"There were certainly plenty of points where people told me it wouldn't work, but I always believed we could do this. I always believed this was the right strategy," Wolfson said in an interview conducted before the Supreme Court's ruling Friday.
The ball got rolling slowly. In the '90s, a challenge to Hawaii's ban on same-sex marriage seemed to be making progress—but then voters in the state approved a constitutional amendment that abruptly cut short the push for marriage equality there. (The same success and setback would be repeated a decade later in California, where Proposition 8 effectively reversed a state Supreme Court decision allowing same-sex marriage.)
The first real legal breakthrough came in 2003, when the Massachusetts Supreme Court ruled that a ban on same-sex marriage violated the state constitution. "Civil marriage is an esteemed institution, and the decision whether and whom to marry is among life's momentous acts of self-definition," Judge Margaret Marshall wrote in one widely quoted section of the ruling.
For every step forward, though, there were setbacks.

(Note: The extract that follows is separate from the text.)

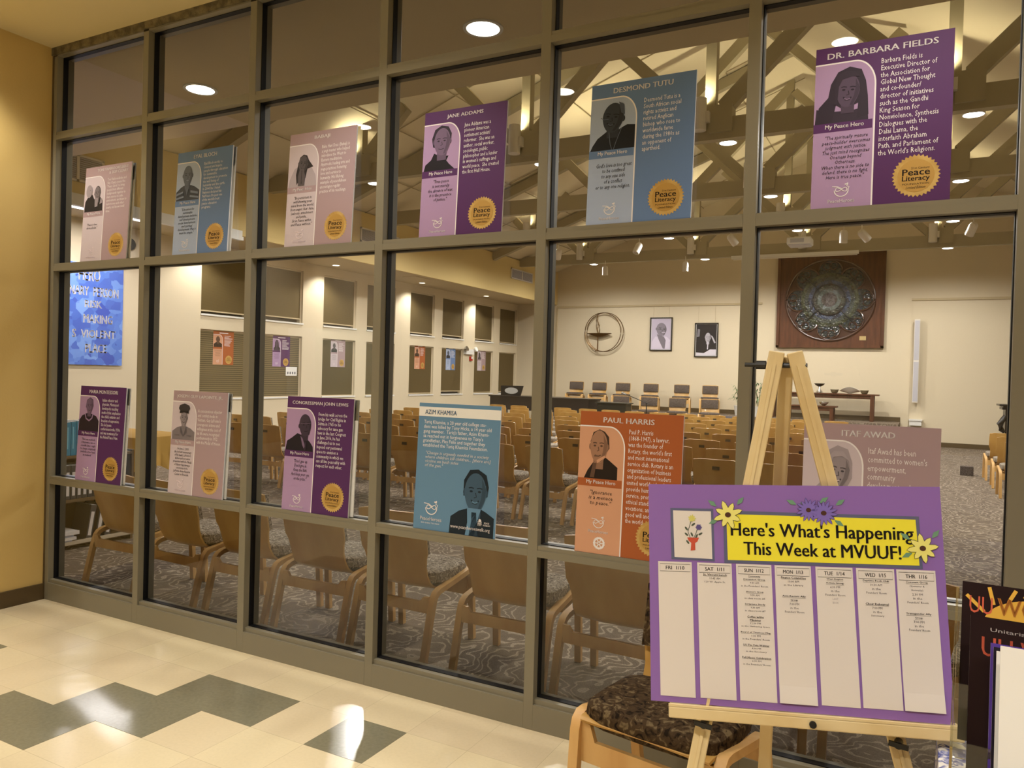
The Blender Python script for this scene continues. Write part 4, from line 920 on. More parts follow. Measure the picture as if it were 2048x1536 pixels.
for i in range(7):
    x0 = xl[i]; x1 = x0+.087; zb = .015+.0016*i; zt = .356
    s = G(); n_ = 8; vs_ = []
    for k in range(n_+1):
        q = k/n_; y = -.0012-(.004*(1-q/.2)**2 if q < .2 and i in (3, 6) else 0); z = zb+(zt-zb)*q; vs_ += [(x0+.002*(1-q), y, z), (x1+.004*(1-q), y, z)]
    s.add(vs_, [(2*k, 2*k+1, 2*k+3, 2*k+2) for k in range(n_)])
    s = s.build('day_strip', M['paper'], nb)
    g = G(); a, b, c, d = x0+.005, x1-.004, .331, .350; g.ribbon([(a,c),(b,c),(b,d),(a,d)], .0009, -.0018, True); g.build('heading_box', M['ink'], s)
    text('day_heading', days[i], a+.015, b-.015, c+.005, d-.005, M['ink'], s, -.0018, bold=.015)
    z = .3235; h = .0072 if i == 2 else .0088; cx = (x0+x1)/2+.001
    for ln, st_ in ent[i]:
        if not ln: z -= h*.9 if i == 2 else h; continue
        wdt = min(.0033*len(ln)*(1.0 if i != 2 else .95), .076)*(1.06 if st_ == 1 else 1)
        text('entry', ln, cx-wdt/2, cx+wdt/2, z, z+h*.62, FAINT if st_ == 2 else (M['ink'] if st_ == 1 else GREY), s, -.0018, bold=.02 if st_ == 1 else 0, res=1)
        if st_ == 1: G().ribbon([(cx-wdt/2, z-h*.12), (cx+wdt/2, z-h*.12)], .0005, -.0018).build('underline', M['ink'], s)
        z -= h*1.13 if i == 2 else h*1.08

# ================================================================== LITERATURE TABLE
tb = thing('side_table', 'small table under a blue toile cloth, right of the easel', 'table', (5.52, -1.36, 0))
G().box(-.36, .36, -.44, .44, .70, .73).build('tabletop', M['walnut'], tb)
for sx in (-1, 1):
    for sy in (-1, 1): G().box(sx*.24-.02, sx*.24+.02, sy*.31-.02, sy*.31+.02, 0, .70).build('leg', M['walnut'], tb)
g = G(); vs_ = []; n_ = 96; ring = []
for lev, (zz, ex, wv) in enumerate(((.736, 0, 0), (.732, .008, 0), (.64, .010, .004), (.55, .012, .008), (.46, .014, .010))):
    for k in range(n_):
        a = 2*PI*k/n_; c_, s_ = math.cos(a), math.sin(a); q = max(abs(c_), abs(s_)); px_, py_ = c_/q*(.365+ex), s_/q*(.445+ex); wob = wv*math.sin(k*1.3)
        vs_.append((px_+c_*wob, py_+s_*wob, zz))
fs = [tuple(range(n_))]
for lev in range(4):
    for k in range(n_): fs.append((lev*n_+k, (lev+1)*n_+k, (lev+1)*n_+(k+1) % n_, lev*n_+(k+1) % n_))
g.add(vs_, fs); cl = g.build('tablecloth', M['toile'], None, True); cl.location = (5.52, -1.36, 0); tag(cl, 'blue and white toile cloth draped over the side table right of the easel', 'tablecloth')
# clear literature holder with stepped pockets, turned a little
LH = Matrix.Translation((5.147, -1.60, .738)) @ Matrix.Rotation(-.05, 4, 'Z')
lh = thing('literature_holder', 'clear acrylic literature holder standing on the toile cloth at the right edge', 'brochure holder', (5.147, -1.60, .738), -.05)
HWD = .26
G().box(0, HWD, .20, .204, 0, .46).build('back_panel', M['acrylic'], lh)
for x in (0, HWD-.004):
    G().add([(x,y,z) for y, z in ((.2,0),(.2,.47),(.13,.42),(.08,.34),(.03,.30),(-.005,.25),(-.09,.22),(-.12,0))]+[(x+.004,y,z) for y, z in ((.2,0),(.2,.47),(.13,.42),(.08,.34),(.03,.30),(-.005,.25),(-.09,.22),(-.12,0))],
            [tuple(range(8)), tuple(range(15,7,-1))]+[(i, i+8, (i+1) % 8+8, (i+1) % 8) for i in range(8)]).build('side_panel', M['acrylic'], lh)
for y, z0, z1 in ((.075, .20, .33), (-.005, .16, .26), (-.112, .12, .22)): G().box(0, HWD, y, y+.003, z0, z1).build('pocket_front', M['acrylic'], lh)
def mag(y, z, x0, w, h, lean, cover, name, label, t=.006):
    m = thing(name, label, 'magazine'); m.matrix_world = LH @ Matrix.Translation((x0, y, z)) @ Matrix.Rotation(-lean, 4, 'X')
    G().box(0, w, 0, t, 0, h).build('pages', M['brightpaper'], m); G().xz([(0,0),(w,0),(w,h),(0,h)], -.0005).build('cover', cover, m)
    return m
DK = flat(S(34, 20, 24), .3); SUN = flat(S(226, 176, 72), .35); RED = flat(S(206, 96, 70)); RUST = flat(S(176, 110, 40))
m = mag(.098, .224, .010, .215, .276, .30, DK, 'magazine', 'magazine with rising sun cover in the back pocket of the holder')
G().ell(.122, .205, .088, .052, -.001, 24, 0, 0, PI).build('printed_sun', SUN, m)
g = G()
for a in (2.75, 2.45, 2.1, 1.85, 1.62, 1.38, 1.15, .85, .5):
    c_, s_ = math.cos(a), math.sin(a); r1 = min(.115/abs(c_) if abs(c_) > .1 else 9, .066/s_); g.ribbon([(.122+.094*c_, .205+.056*s_), (.122+r1*c_, .205+r1*s_)], .006, -.001)
g.build('printed_rays', SUN, m)
text('cover_title', 'UU', .012, .048, .222, .252, RED, m, -.0016, bold=.0); text('cover_title', 'WORLD', .056, .180, .224, .254, RUST, m, -.0016, bold=.03)
m = mag(.018, .190, .024, .215, .27, .30, DK, 'magazine', 'dark magazine with red lettering in the second pocket of the holder')
text('cover_line', 'Unitarian Universalist', .03, .17, .247, .253, FAINT, m, -.001); text('cover_title', 'UU WORLD', .018, .2, .205, .237, RED, m, -.001, bold=.01)
G().ell(.12, .15, .07, .05, -.001, 20).build('printed_blur', flat(S(84, 70, 60)), m)
for k, c in enumerate((S(84, 60, 150), S(30, 26, 40), S(226, 224, 222))):
    mag(-.028-.010*k, .168, .054+.004*k, .20, .262-.003*k, .30, flat(c, .3), 'booklet', ('purple edged booklet behind the white brochure', 'dark booklet just behind the white brochure', 'pale booklet touching the white brochure')[k], .004)
m = mag(-.09, .170, .066, .21, .275, .30, M['brightpaper'], 'brochure', 'white brochure with a small chalice emblem in the front pocket')
g = G(); c_ = (.075, .228)
g.ribbon([(c_[0]+.02*math.cos(2*PI*i/24), c_[1]+.022*math.sin(2*PI*i/24)) for i in range(24)], .0006, -.001, True)
g.xz([(c_[0]-.014,c_[1]-.002),(c_[0]+.014,c_[1]-.002),(c_[0]+.008,c_[1]-.007),(c_[0]-.008,c_[1]-.007)], -.001).ribbon([(c_[0],c_[1]-.006),(c_[0],c_[1]-.018)], .002, -.001).ell(c_[0], c_[1]+.008, .003, .009, -.001)
g.build('chalice_emblem', M['ink'], m)
G().xz([(.052,.155),(.16,.155),(.16,.198),(.052,.198)], -.001).build('photo_block', flat(S(70, 66, 60)), m); G().xz([(.052,.140),(.16,.140),(.16,.150),(.052,.150)], -.001).build('grey_band', flat(S(150, 146, 140)), m)

# ================================================================== LIBRARY CORNER (far left)
bc = thing('bookcase', 'low dark wooden bookcase seen through the far left pane', 'bookcase', (-1.37, .80, 0))
wood = mat('dark_oak', S(104, 84, 56), .5)
for y in (-.66, .68): G().box(-.16, .16, y-.012, y+.012, 0, .81).build('side_panel', wood, bc)
for z in (.05, .415, .785): G().box(-.16, .165, -.65, .67, z-.012, z+.013).build('shelf', wood, bc)
G().box(-.16, -.15, -.65, .67, 0, .8).build('back_panel', wood, bc); G().box(.155, .172, -.65, .67, .045, .075).build('shelf_lip', mat('pale_lip', S(196, 182, 158), .5), bc)
BLU = mat('teal_blue_cover', S(40, 134, 170), .4); WB = M['brightpaper']; GRYB = mat('grey_binder', S(70, 68, 66), .45)
def book(i, y0, z0, w, h, d, cover, name, label, grp, lean=0, labelled=False, x=-1.215):
    b = thing(name, label, 'book', (x, y0, z0), 0, grp, lean)
    G().box(-d, 0, 0, w, 0, h).build('cover', cover, b)
    G().box(-d+.004, -.004, .003, w-.003, h, h+.0015).build('pages', WB, b)
    if labelled: G().box(0, .0012, w*.22, w*.78, h*.1, h*.8).build('spine_label', M['paper'], b)
    else: G().box(0, .001, w*.3, w*.5, h*.2, h*.85).build('spine_label', flat(S(130, 196, 220)), b)
    return b
for i in range(27): book(i, .16+.0465*i, .80, .042, .28+.004*(i % 3), .2, BLU, 'hymnal', 'teal blue hymn book in the row on top of the bookcase', 'blue hymn books on the bookcase')
for i in range(25): book(i, .16+.050*i, .43, .044, .285, .22, GRYB, 'binder', 'grey binder with white spine label on the bookcase middle shelf', 'binders on the bookcase middle shelf', 0, True)
for i in range(3): book(i, 1.05+.085*i, .072, .05, .29, .22, GRYB, 'binder', ('wide', 'tilted', 'rightmost')[i]+' leaning binder on the bottom shelf of the bookcase', 'leaning binders on the bottom shelf', -.16, True)
for i, (z, dx, w_) in enumerate(((.066, .0, .02), (.087, .03, .025), (.113, .01, .018), (.132, .05, .03))):
    o = G().box(-.2, .02+dx*.4, -.2+dx, .2+dx, 0, w_).build('magazine', M['paper'] if i % 2 else mat('magazine_blue_white', S(190, 196, 214), .35)); o.location = (-1.22, .72, z)
    tag(o, ('lowest', 'second', 'third', 'topmost')[i]+' magazine of the flat stack on the bottom shelf', 'magazine', 'magazines stacked on the bottom shelf')
tbl = thing('cloth_table', 'small table under a mustard yellow cloth, left behind the soldier poster', 'table', (-2.75, 2.55, 0))
G().box(-.6, .6, -.35, .35, .77, .80).build('tabletop', M['walnut'], tbl)
for sx in (-1, 1):
    for sy in (-1, 1): G().box(sx*.52-.025, sx*.52+.025, sy*.28-.025, sy*.28+.025, 0, .77).build('leg', M['walnut'], tbl)
g = G(); vs_ = []; n_ = 64
for lev, (zz, ex, wv) in enumerate(((.815, 0, 0), (.81, .015, 0), (.66, .03, .01), (.46, .05, .03))):
    for k in range(n_):
        a = 2*PI*k/n_; c_, s_ = math.cos(a), math.sin(a); q = max(abs(c_), abs(s_)); vs_.append((c_/q*(.61+ex)+wv*math.sin(k*1.9), s_/q*(.36+ex)+wv*math.cos(k*1.7), zz-(.05*math.sin(k*.9) if lev == 3 else 0)))
fs = [tuple(range(n_))]+[(l_*n_+k, (l_+1)*n_+k, (l_+1)*n_+(k+1) % n_, l_*n_+(k+1) % n_) for l_ in range(3) for k in range(n_)]
cl = g.add(vs_, fs).build('tablecloth', mat('mustard_cloth', S(206, 164, 84), .9), None, True); cl.location = (-2.75, 2.55, 0); tag(cl, 'mustard yellow cloth hanging over the small table in the hall', 'tablecloth')
bn = thing('wall_banner', 'blue faceted banner with white hand lettering on the left hall wall', 'banner', (XW+.03, 3.62, 1.55), PI/2)
G().box(0, 1.71, 0, .004, 0, 1.64).build('sheet', M['facets'], bn)
WH = flat(S(240, 238, 246))
for s_, x0, x1, z0, z1 in (('HERO', .93, 1.29, 1.36, 1.56), ('NARY  PERSON', .78, 1.62, 1.12, 1.27), ('RISK', 1.04, 1.33, .93, 1.05), ('MAKING', 1.02, 1.52, .68, .82), ('S  VIOLENT', .84, 1.58, .44, .57), ('PLACE', 1.06, 1.43, .20, .34)):
    text('lettering', s_, x0, x1, z0, z1, WH, bn, -.002, bold=.045)
o = G().lathe([(0,0),(.1,0),(.1,.04),(0,.05)], 20).build('wall_clock', M['black'], None, True); o.rotation_euler = (0, PI/2, 0); o.location = (XF+.002, 4.72, 3.58) if False else (XW+.002, 5.44, 3.62); tag(o, 'small dark round fitting high on the left hall wall', 'wall fitting')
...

The 2000s saw roller coasters of activity, often reversing course even within one state.
Wolfson recalls one "particularly horrible" month in 2006, when Freedom to Marry and its allies lost four consecutive cases—in New York, New Jersey, Maryland, and Washington. They would later win marriage equality in each of those states through legislation, but the litigation losses took a toll.
"We were being strategic, but none of it is easy," Wolfson said.

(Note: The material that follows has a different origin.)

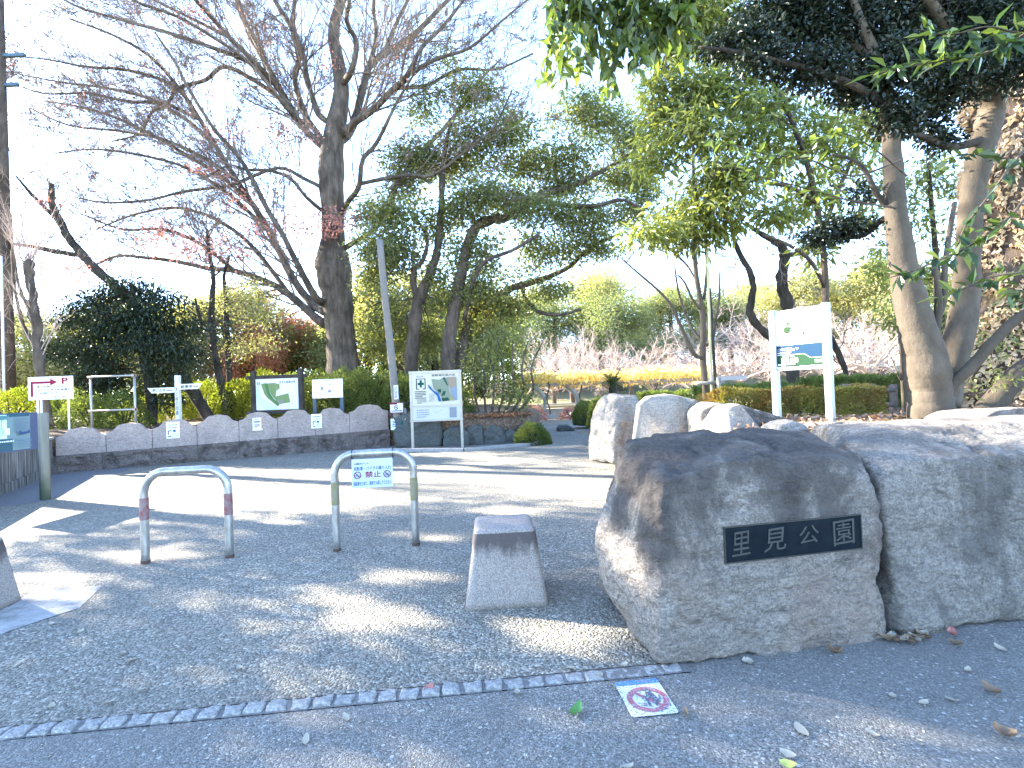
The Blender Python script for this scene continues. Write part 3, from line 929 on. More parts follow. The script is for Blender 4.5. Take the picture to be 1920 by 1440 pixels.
# notice hung on barrier 2
h0 = G(632, 1033)
nb = Board(h0 + U2 * (w2 / 2 - 0.205) + Vector((0, 0, 0.61)) + Vector((0, -0.048, 0)), U2, (0, 0.03, 1), 0.395, 0.285)
nt_ = thing('hanging_notice', 'laminated white notice tied under the hoop barrier with blue and red writing', 'notice', nb.at(nb.w / 2, nb.h, 0))
gg = Geo(); nb.slab(gg, -0.002, 0.001); gg.build('laminated_sheet', paint('pale_blue_paper', (0.42, 0.5, 0.56), 0.3, 0, 0.05), nt_, smooth=False)
BL, PU, BK = (0.05, 0.16, 0.42), (0.3, 0.05, 0.2), (0.06, 0.07, 0.12)
nb.text('※園内への', 0.06, 0.80, 0.42, 0.88, BK, 0.01)
nb.text('自転車・バイクの乗り入れ', 0.06, 0.60, 0.96, 0.75, BL, 0.012)
nb.text('禁止', 0.32, 0.35, 0.72, 0.57, (0.5, 0.05, 0.13), 0.015)
nb.text('自転車をとめて、徒歩で入園してください', 0.04, 0.08, 0.96, 0.24, BL, 0.012)
for u in (0.14, 0.86):
    nb.ring(u, 0.45, 0.082, 0.008, PU)
    nb.strip([(u - .055, 0.53), (u + .055, 0.37)], 0.008, PU)
nb.ring(0.1, 0.42, 0.026, 0.004, (0.35, 0.35, 0.5)); nb.ring(0.175, 0.42, 0.026, 0.004, (0.35, 0.35, 0.5)); nb.strip([(0.1, 0.42), (0.135, .5), (0.175, 0.42)], 0.004, (0.35, 0.35, 0.5))
nb.ring(0.83, 0.42, 0.022, 0.004, (0.35, 0.35, 0.5)); nb.ring(0.89, 0.42, 0.022, 0.004, (0.35, 0.35, 0.5)); nb.strip([(0.83, 0.43), (0.86, .48), (0.9, 0.43)], 0.006, (0.35, 0.35, 0.5))
nb.printed(nt_)
for u in (0.0, 1.0):
    q = nb.at(nb.w * u, nb.h * 0.97, 0)
    zt = 0.985 - 0.0385
    c0 = Vector((q.x, q.y + 0.048, zt))
    rr = 0.045
    loop = [c0 + Vector((0, rr * math.sin(a), rr * math.cos(a))) for a in np.linspace(-2.4, 2.4, 14)]
    gg = Geo(); gg.tube([q] + [loop[0]], 0.004, 6); gg.tube(loop, 0.004, 6); gg.tube([loop[-1], q], 0.004, 6)
    gg.build('cable_tie', INK, nt_)

# ------------------------------------------------------------------ kerb stones
KG = 'granite kerb stones between road and plaza'
kproto = []
for s in range(4):
    gg = Geo()
    hx, hy, hz = 0.048, 0.042, 0.05
    rock(gg, [(x * hx, y * hy, z * hz) for x in (-1, 1) for y in (-1, 1) for z in (-1, 1)], 4, 22, 0.006, 22, s, 0.004)
    o = gg.build('kerb_stone', KERB, None)
    kproto.append(o)
rg = rng(5)
i = 0; t = -0.45
while t < 3.3:
    o = kproto[i] if i < 4 else kproto[int(rg.integers(4))].copy()
    if i >= 4: COL.objects.link(o)
    q = kerb(t, rg.normal() * 0.004)
    o.location = (q.x, q.y, -0.036 - (0.006 if t > 2.4 else 0) - rg.uniform(0, .005) )
    o.rotation_euler = (rg.normal() * .03, rg.normal() * .03, math.atan2(kd.y, kd.x) + rg.normal() * .05 + (math.pi if rg.random() < .5 else 0))
    o.scale = (rg.uniform(0.92, 1.02), 1, 1)
    tag(o, 'small square granite kerb stone in the row between road and plaza', 'kerb stone', KG)
    i += 1; t += 0.106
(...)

Proposition 8 passed in 2008; but then 2009 turned out to be the movement's most successful year yet, with victories in four states. One of them was Maine, where the victory was erased at the ballot box in 2009, Wolfson said, then restored via another ballot initiative in 2012.

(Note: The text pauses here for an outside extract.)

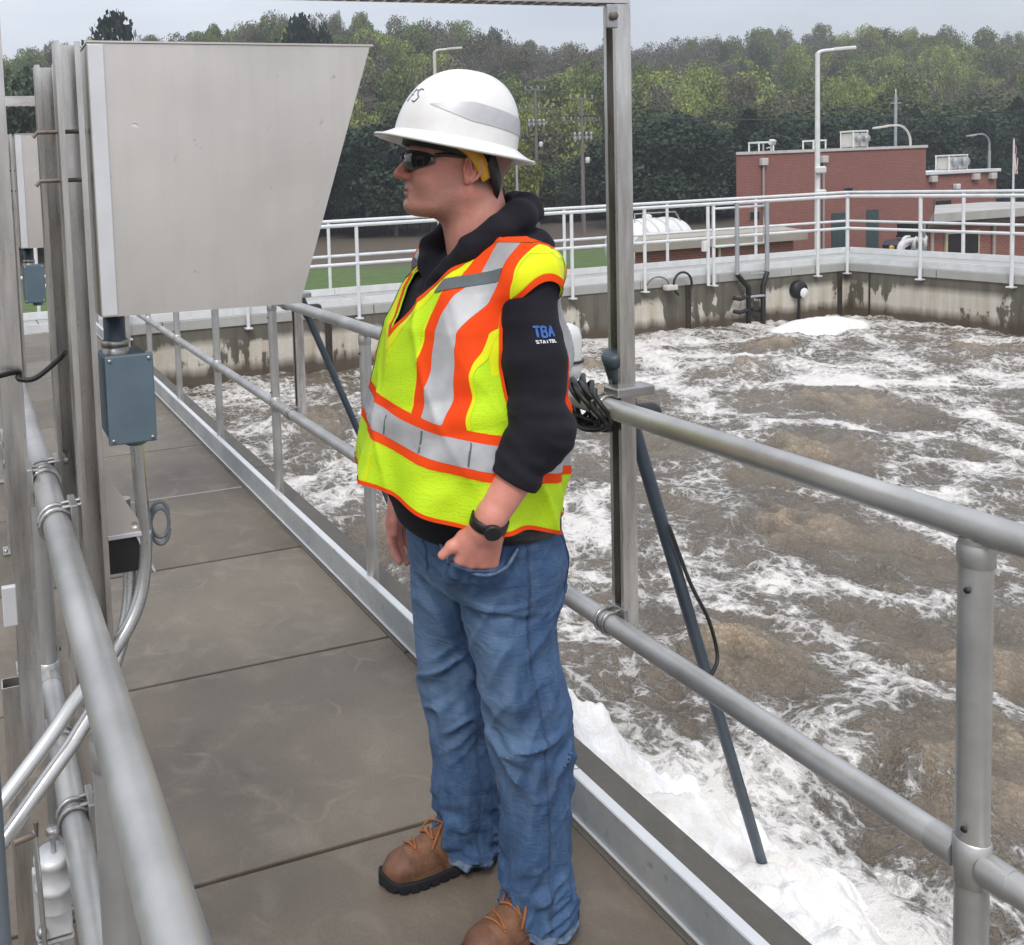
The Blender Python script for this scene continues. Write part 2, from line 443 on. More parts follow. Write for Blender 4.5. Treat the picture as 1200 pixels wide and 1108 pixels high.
# near walkway: separate slabs with recessed joints
walk = tag(empty('walkway'), kind='structure')
GAP = 0.006
M_DECKS = [M_DECK, m_concrete('worn_deck_concrete_pale', (0.235, 0.202, 0.160), (0.125, 0.107, 0.084), (0.31, 0.275, 0.225)), m_concrete('worn_deck_concrete_dark', (0.190, 0.158, 0.122), (0.096, 0.080, 0.061), (0.26, 0.225, 0.18))]
for k in range(-5, 11):
    y0 = J0+k*JS+GAP; y1 = J0+(k+1)*JS-GAP
    if k == 10: y1 = YF+0.6
    z = rnd.uniform(-0.002, 0.0)
    o = MB().box(DECK_X0, DECK_X1-0.235, y0, y1, -0.20, z, 0.004).build('slab', M_DECKS[k % 3], walk)
MB().box(DECK_X0-0.3, DECK_X1-0.237, -3.0, YF, -0.26, -0.03).build('slab_bed', M_KERB, walk)
for k in range(-3, 6):
    y0 = Y0R+(k*2-0.35)*SR+0.004; y1 = y0+2*SR-0.008
    if y0 > YF: break
    MB().box(DECK_X1-0.234, DECK_X1, y0, min(y1, YF), -0.26, -0.001, 0.006).build('edge_beam', M_KERB, walk)
# a thin bright cable-like sealant line in one joint (the pale joint in the photograph)
MB().box(0.28, DECK_X1-0.24, J0+3*JS-0.006, J0+3*JS+0.006, -0.02, -0.001).build('joint_filler', simple('pale_joint_sealant', (0.42, 0.41, 0.38), (0.3, 0.29, 0.27), 0.8, 0, 30, 0.3), walk)
MB().box(0.62, 0.655, 4.62, 4.65, 0.0005, 0.004, 0.001).build('paint_fleck', simple('white_fleck', (0.7, 0.7, 0.68)), walk)
# small scrap on the slab
# far walkway behind the basin wall, and the one on the right
M_FARDECK = m_concrete('pale_deck_concrete', (0.42, 0.42, 0.40), (0.34, 0.34, 0.325), (0.5, 0.5, 0.48), False, 1.2)
fw = tag(empty('far_walkway'), kind='structure')
for k in range(0, 12):
    x0 = -2+k*1.4; x1 = x0+1.4-0.012
    if x0 > XC+1.5: break
    MB().box(x0, min(x1, XC+1.62), YF-0.02, YF+1.35, WALL_TOP, 0.0, 0.005).build('slab', M_FARDECK, fw)
for k in range(0, 10):
    y1 = YF-0.026-k*1.4; y0 = y1-1.4+0.012
    MB().box(XC-0.02, XC+1.62, y0, y1, WALL_TOP, 0.0, 0.005).build('slab', M_FARDECK, fw)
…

Thanks largely to legislative wins, including a major victory in New York, Wolfson felt that momentum already was on his side in 2013, when the Supreme Court agreed to hear challenges to California's Proposition 8 and the Defense of Marriage Act, the law that prohibited same-sex couples from receiving federal marriage benefits.
The court punted on Proposition 8, effectively allowing same-sex marriage to proceed in California without answering the broader question of whether the Constitution forbade states from banning it. But Kennedy's decision striking down the critical part of DOMA was nevertheless a clear signal that the court was on the side of marriage equality, and even Kennedy's critics said a nationwide ruling appeared to only be a matter of time.
"One of my main concerns was people pronouncing it inevitable too early," Wolfson recalled. "I used to say, 'Ten minutes ago they were telling us it's impossible; now theyre telling us it's inevitable' "¦ Both are ways of excusing yourself from doing the work."